Jones’s first piece of advice for emerging writers: “Don’t worry about research.”
Relieve the Pressure. If your research is motivated by anxiety—if you’re worried about getting something “wrong”—remember your focus: are you preparing a lecture series, or writing a novel? Are you striving for intellectual authority or compelling storytelling?
Yes, for you fact-obsessed writers, here’s another fact: writers do make research mistakes, and these make it into print. Websites list Shakespeare’s historical inaccuracies. (According to Cracked, many stories are saved historical inaccuracies.) Even Ian McEwan —who followed a neurosurgeon for years in the course of researching a novel—gets it wrong sometimes. Even Divergent series author Veronica Roth apologized to fans for her “mistakes.” These writers continue to draw in readers.
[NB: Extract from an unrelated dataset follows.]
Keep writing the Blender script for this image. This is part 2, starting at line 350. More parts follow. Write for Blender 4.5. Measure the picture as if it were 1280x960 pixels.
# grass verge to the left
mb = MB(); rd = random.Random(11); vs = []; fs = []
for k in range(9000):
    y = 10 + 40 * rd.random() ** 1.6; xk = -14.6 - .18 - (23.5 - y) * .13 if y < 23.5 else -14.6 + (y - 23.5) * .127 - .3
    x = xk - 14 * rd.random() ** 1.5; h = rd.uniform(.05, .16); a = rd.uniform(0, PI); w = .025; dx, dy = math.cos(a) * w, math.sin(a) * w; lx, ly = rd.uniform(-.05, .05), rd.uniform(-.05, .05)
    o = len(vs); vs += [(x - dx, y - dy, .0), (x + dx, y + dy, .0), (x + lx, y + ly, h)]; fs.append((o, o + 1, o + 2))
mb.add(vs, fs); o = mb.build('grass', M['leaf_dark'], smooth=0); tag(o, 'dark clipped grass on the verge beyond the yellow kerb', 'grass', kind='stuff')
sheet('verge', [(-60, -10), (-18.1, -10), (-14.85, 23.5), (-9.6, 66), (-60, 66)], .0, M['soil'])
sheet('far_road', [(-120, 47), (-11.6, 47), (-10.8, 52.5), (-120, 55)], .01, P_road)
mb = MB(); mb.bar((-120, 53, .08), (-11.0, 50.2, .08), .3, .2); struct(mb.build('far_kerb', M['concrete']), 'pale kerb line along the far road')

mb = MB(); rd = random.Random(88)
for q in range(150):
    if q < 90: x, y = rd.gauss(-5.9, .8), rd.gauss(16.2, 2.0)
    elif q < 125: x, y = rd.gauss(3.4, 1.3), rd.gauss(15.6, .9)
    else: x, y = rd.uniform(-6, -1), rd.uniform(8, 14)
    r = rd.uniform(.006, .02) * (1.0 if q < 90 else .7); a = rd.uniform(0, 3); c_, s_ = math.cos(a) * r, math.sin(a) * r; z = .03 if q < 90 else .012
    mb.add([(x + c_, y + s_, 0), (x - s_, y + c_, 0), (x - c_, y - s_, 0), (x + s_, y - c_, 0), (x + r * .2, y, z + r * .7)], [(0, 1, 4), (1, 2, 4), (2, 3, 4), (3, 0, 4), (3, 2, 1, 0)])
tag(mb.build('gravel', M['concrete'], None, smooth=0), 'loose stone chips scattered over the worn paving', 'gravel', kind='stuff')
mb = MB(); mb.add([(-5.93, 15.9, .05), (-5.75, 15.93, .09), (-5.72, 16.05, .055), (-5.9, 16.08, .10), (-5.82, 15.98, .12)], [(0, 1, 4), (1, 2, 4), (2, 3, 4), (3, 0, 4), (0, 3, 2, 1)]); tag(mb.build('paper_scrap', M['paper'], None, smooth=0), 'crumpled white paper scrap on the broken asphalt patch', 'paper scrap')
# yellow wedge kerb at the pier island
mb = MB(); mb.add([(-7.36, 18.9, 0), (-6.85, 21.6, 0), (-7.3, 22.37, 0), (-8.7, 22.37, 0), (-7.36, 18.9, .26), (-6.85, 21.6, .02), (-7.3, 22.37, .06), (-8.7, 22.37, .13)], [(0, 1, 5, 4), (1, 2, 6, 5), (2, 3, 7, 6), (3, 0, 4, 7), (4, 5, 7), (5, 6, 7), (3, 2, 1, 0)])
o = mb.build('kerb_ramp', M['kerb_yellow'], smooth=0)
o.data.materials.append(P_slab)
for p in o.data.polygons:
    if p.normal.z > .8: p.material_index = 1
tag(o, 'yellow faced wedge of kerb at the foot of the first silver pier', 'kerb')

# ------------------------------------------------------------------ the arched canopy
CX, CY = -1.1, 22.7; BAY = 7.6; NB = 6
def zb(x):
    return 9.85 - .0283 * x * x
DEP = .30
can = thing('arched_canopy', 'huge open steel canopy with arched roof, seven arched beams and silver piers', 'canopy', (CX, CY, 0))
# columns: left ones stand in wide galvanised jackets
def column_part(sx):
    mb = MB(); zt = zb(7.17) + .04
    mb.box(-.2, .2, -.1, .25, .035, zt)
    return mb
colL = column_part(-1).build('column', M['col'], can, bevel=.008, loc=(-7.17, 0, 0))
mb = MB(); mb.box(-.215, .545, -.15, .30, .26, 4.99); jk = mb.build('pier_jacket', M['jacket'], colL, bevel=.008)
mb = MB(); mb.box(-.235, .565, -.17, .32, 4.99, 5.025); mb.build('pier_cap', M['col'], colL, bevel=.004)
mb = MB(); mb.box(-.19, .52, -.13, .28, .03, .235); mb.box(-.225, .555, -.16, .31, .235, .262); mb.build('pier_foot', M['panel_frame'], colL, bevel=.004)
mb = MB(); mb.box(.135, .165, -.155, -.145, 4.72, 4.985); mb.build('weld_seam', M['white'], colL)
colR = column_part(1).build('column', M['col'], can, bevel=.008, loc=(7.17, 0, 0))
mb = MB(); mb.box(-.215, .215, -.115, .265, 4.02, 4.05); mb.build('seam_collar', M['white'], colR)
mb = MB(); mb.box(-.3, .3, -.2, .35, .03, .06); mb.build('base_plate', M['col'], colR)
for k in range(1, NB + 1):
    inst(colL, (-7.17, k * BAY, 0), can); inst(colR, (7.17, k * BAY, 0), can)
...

A gap in credibility did not ruin them forever.
My favorite response to a factual error comes from E.L. Doctorow, whose first novel, Welcome To Hard Times, features a scene in which his starving characters feast upon the leg of a prairie dog. A reader confronted him in a letter:
“Young man, when you said that Jenks enjoyed for his dinner the roasted haunch of a prairie dog, I knew you’d never been west of the Hudson. Because the haunch of a prairie dog wouldn’t fill a teaspoon.”
Doctorow says, “She had me. I’d never seen a prairie dog. So I did the only thing I could do. I wrote back and I said, ‘That’s true of prairie dogs today, Madam, but in the 1870’s…’”
So if nothing else, keep this fact in mind: a writer can do anything she pleases with the story of a dog’s leg.